An exhibition of work by Nate Young titled (re)collection will go on view at the Visual Arts Center of Richmond on Friday, April 21. A 5:30 p.m. artist talk will be followed by a public reception from 6 to 8 p.m. The exhibition runs through June 18.

Young presents an installation that interprets and mythologizes the life of his great-grandfather. A conceptual narrative in three parts, the works on view are inspired by personal recollection, oral history, family relics, and the unearthed bones of the horse that carried Young’s great-grandfather north during the Great Migration.

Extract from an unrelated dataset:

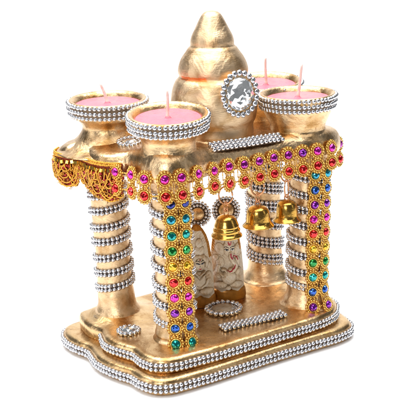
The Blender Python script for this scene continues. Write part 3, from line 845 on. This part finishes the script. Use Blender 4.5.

Young was a Quirk+VisArts artist in residence in March of 2017. He stayed at Quirk’s residency space and worked in VisArts’ studios alongside jewelers Liz Borsetti and Jay Sharpe, woodworker Mark Rickey and printmaker Travis Robertson. Borsetti and Sharpe taught Young a lost wax casting technique, which he is using to create work for the exhibition.

“It was exciting to have Nate here, collaborating with VisArts’ faculty and also learning from them,” said Stefanie Fedor, executive director at the Visual Arts Center of Richmond. “This is what we envisioned when we designed the residency program. We wanted to invite artists to Richmond and help them connect with the many talented artists working here.”

In this exhibition, Young brings together the hand-made wooden objects for which he is best known, along with jewelry making, printmaking and a sculptural sound installation made during his residency. Both personally sourced and historically resonant, (re)collection reflects on the ways in which identity is formed through action and circumstance and transformed by archive and memory.

Young lives in Chicago, where he teaches at the University of Illinois at Chicago. He earned an M.F.A. from the California Institute of the Arts in 2009 and a B.A. from Northwestern College in Minnesota in 2004. He attended the Skowhegan School of Painting and Sculpture in 2009, and was invited back as a dean of the residency in 2015.

Young is represented by Monique Meloche Gallery in Chicago and has had solo exhibitions at the Fabric Workshop and Museum in Philadelphia, Penn.; Luce Gallery in Turin, Italy; and Monique Meloche Gallery. He will have another solo exhibition at Monique Meloche Gallery in September 2017. Young has participated in group exhibitions at The Studio Museum in Harlem, N.Y.; California African American Museum in Los Angeles, Calif.; and the Soap Factory’s Minnesota Biennial.

Young is the recipient of the Knight Arts Challenge Fellowship from the Knight Foundation, the Bush Fellowship for Visual Artists and the Jerome Fellowship for Emerging Artists. Young is co-founder and director of the artist-run exhibition space, The Bindery Projects, in Minneapolis, Minn.

Young is the fourth artist to benefit from the Quirk+VisArts Artist-in-Residence Program, a partnership between the Visual Arts Center of Richmond and Quirk Hotel and Gallery. Previous artists in residence include Leigh Suggs, Carli Holcomb and Natasha Bowdoin.

The exhibition is guest curated by Melissa Messina.